>>>
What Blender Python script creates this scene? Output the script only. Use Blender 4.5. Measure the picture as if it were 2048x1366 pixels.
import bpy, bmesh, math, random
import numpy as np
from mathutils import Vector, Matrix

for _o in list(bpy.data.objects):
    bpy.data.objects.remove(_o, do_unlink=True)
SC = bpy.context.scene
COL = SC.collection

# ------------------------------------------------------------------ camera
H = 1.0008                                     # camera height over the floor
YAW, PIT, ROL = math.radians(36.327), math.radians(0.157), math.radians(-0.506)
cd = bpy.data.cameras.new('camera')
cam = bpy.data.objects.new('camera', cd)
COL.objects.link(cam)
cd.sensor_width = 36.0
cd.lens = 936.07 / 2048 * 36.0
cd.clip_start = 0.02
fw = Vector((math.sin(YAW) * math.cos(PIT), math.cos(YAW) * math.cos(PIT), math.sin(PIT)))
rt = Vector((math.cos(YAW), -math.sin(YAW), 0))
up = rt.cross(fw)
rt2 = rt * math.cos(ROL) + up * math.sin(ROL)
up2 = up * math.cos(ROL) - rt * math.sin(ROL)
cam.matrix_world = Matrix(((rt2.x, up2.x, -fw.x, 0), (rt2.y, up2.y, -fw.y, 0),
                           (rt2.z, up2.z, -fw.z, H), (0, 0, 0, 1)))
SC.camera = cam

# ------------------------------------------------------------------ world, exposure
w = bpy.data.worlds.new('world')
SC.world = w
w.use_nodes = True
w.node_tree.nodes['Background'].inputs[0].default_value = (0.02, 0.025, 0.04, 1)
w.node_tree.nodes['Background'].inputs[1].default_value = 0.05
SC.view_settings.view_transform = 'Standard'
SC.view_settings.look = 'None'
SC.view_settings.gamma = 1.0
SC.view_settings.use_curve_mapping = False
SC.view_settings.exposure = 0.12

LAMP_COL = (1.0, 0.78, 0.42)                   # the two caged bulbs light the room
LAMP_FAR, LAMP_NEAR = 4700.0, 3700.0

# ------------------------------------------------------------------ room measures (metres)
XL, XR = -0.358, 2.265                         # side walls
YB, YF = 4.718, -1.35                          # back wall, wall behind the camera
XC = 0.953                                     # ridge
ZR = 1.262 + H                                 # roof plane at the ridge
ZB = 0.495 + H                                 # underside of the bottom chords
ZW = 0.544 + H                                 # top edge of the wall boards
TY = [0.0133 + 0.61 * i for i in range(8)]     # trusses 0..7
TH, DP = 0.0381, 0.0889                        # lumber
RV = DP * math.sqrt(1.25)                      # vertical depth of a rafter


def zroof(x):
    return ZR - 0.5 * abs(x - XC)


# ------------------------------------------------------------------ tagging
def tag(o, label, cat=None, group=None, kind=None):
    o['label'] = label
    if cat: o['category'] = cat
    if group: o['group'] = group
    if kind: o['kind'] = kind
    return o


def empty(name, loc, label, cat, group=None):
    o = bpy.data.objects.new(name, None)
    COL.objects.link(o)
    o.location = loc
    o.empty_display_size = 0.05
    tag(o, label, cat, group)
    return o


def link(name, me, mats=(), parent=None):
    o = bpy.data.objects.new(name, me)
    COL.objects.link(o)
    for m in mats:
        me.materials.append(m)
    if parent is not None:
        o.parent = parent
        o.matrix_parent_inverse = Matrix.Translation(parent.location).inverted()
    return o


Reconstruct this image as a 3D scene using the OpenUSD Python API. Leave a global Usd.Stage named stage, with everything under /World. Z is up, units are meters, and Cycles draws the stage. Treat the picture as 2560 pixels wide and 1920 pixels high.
<<<
_Stated exercise_
Your task is to quote all of the data word for word.

_Exercise solution_
What Blender Python script creates this scene? Output the script only. Use Blender 4.5. Measure the picture as if it were 2048x1366 pixels.
import bpy, bmesh, math, random
import numpy as np
from mathutils import Vector, Matrix

for _o in list(bpy.data.objects):
    bpy.data.objects.remove(_o, do_unlink=True)
SC = bpy.context.scene
COL = SC.collection

# ------------------------------------------------------------------ camera
H = 1.0008                                     # camera height over the floor
YAW, PIT, ROL = math.radians(36.327), math.radians(0.157), math.radians(-0.506)
cd = bpy.data.cameras.new('camera')
cam = bpy.data.objects.new('camera', cd)
COL.objects.link(cam)
cd.sensor_width = 36.0
cd.lens = 936.07 / 2048 * 36.0
cd.clip_start = 0.02
fw = Vector((math.sin(YAW) * math.cos(PIT), math.cos(YAW) * math.cos(PIT), math.sin(PIT)))
rt = Vector((math.cos(YAW), -math.sin(YAW), 0))
up = rt.cross(fw)
rt2 = rt * math.cos(ROL) + up * math.sin(ROL)
up2 = up * math.cos(ROL) - rt * math.sin(ROL)
cam.matrix_world = Matrix(((rt2.x, up2.x, -fw.x, 0), (rt2.y, up2.y, -fw.y, 0),
                           (rt2.z, up2.z, -fw.z, H), (0, 0, 0, 1)))
SC.camera = cam

# ------------------------------------------------------------------ world, exposure
w = bpy.data.worlds.new('world')
SC.world = w
w.use_nodes = True
w.node_tree.nodes['Background'].inputs[0].default_value = (0.02, 0.025, 0.04, 1)
w.node_tree.nodes['Background'].inputs[1].default_value = 0.05
SC.view_settings.view_transform = 'Standard'
SC.view_settings.look = 'None'
SC.view_settings.gamma = 1.0
SC.view_settings.use_curve_mapping = False
SC.view_settings.exposure = 0.12

LAMP_COL = (1.0, 0.78, 0.42)                   # the two caged bulbs light the room
LAMP_FAR, LAMP_NEAR = 4700.0, 3700.0

# ------------------------------------------------------------------ room measures (metres)
XL, XR = -0.358, 2.265                         # side walls
YB, YF = 4.718, -1.35                          # back wall, wall behind the camera
XC = 0.953                                     # ridge
ZR = 1.262 + H                                 # roof plane at the ridge
ZB = 0.495 + H                                 # underside of the bottom chords
ZW = 0.544 + H                                 # top edge of the wall boards
TY = [0.0133 + 0.61 * i for i in range(8)]     # trusses 0..7
TH, DP = 0.0381, 0.0889                        # lumber
RV = DP * math.sqrt(1.25)                      # vertical depth of a rafter


def zroof(x):
    return ZR - 0.5 * abs(x - XC)


# ------------------------------------------------------------------ tagging
def tag(o, label, cat=None, group=None, kind=None):
    o['label'] = label
    if cat: o['category'] = cat
    if group: o['group'] = group
    if kind: o['kind'] = kind
    return o


def empty(name, loc, label, cat, group=None):
    o = bpy.data.objects.new(name, None)
    COL.objects.link(o)
    o.location = loc
    o.empty_display_size = 0.05
    tag(o, label, cat, group)
    return o


def link(name, me, mats=(), parent=None):
    o = bpy.data.objects.new(name, me)
    COL.objects.link(o)
    for m in mats:
        me.materials.append(m)
    if parent is not None:
        o.parent = parent
        o.matrix_parent_inverse = Matrix.Translation(parent.location).inverted()
    return o


Reconstruct this image as a 3D scene using the OpenUSD Python API. Leave a global Usd.Stage named stage, with everything under /World. Z is up, units are meters, and Cycles draws the stage. Treat the picture as 2560 pixels wide and 1920 pixels high.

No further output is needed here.